Blackouts hit Queensland government

March 4, 1998

By Bill Mason

BRISBANE — The Queensland Coalition's electoral stocks plummeted even further in the week beginning February 23, as rolling power blackouts hit Brisbane and regional centres around the state. The blackouts followed unprecedented break downs in generating facilities at four major power stations simultaneously.

Tempers frayed in the hot weather as traffic lights went out at major intersections; raw sewerage poured into streams; and some Brisbane suburbs lost power for up to 20 hours, not the two to three hours promised by the government and its newly corporatised distribution agency, Energex. Energex was formerly SEQEB, the focus of the Bjelke-Petersen government's titanic dispute with power workers in 1985-86.

In a leaflet authorised by a retrenched Swanbank power station worker, six points about the power crisis are outlined:

1. Liberal state treasurer [Joan] Sheldon ripped out $850 million from the Queensland electricity industry last year to balance the state budget.

2. The Borbidge/Sheldon government cancelled the former Labor government's Eastlink connection to the national grid, which would have guaranteed power supply to Queensland. [This point is dubious as the controversial Eastlink project would not have been completed until next year].

3. Six-hundred and forty workers have lost their jobs in the power industry under this government.

4. Most of the 140 power workers who have lost their jobs in Queensland in the past three months were maintenance workers, whose job it was to keep the power stations operating.

5. Job losses and chaos will continue as disruptive restructuring in the electricity industry gains pace.

6. SEQEB has spent about $8 million, not on improvements to the power supply, but simply to change its name to Energex.

Electrical Trades Union assistant secretary Dick Williams said the union had been warning the government for at least six months of an impending power supply disaster because of the new industry structure.

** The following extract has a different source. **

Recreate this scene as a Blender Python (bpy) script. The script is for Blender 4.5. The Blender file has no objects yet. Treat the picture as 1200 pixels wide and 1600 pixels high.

Williams said union members working in the power stations — which have shed about 20% of staff in the last eight months — had predicted that a lack of maintenance and care, and the loss of expertise from the industry, would result in the loss of power generation.

The blackouts in Queensland, together with the power crisis currently devastating Auckland, show the dangers of the process of corporatisation and privatisation occurring throughout the public sector, said Graham Matthews, Democratic Socialist candidate for the seat of Brisbane Central in the upcoming Queensland elections, on February 27.

"So-called 'deregulation' of the power industry has led to chaos wherever it has taken place, including Kennett's Victoria, the National Party's New Zealand and the Coalition's regime here in Queensland", he said. "Leaving power generation to the whims of the market, with consequent cutbacks in investment in maintenance and new facilities, is a road to disaster for the public interest.

The Democratic Socialists are calling for an immediate end to the corporatisation of the Queensland power industry, and for a public inquiry into the future power needs of the state, including investigation of a major expansion in solar and other renewable energy resources.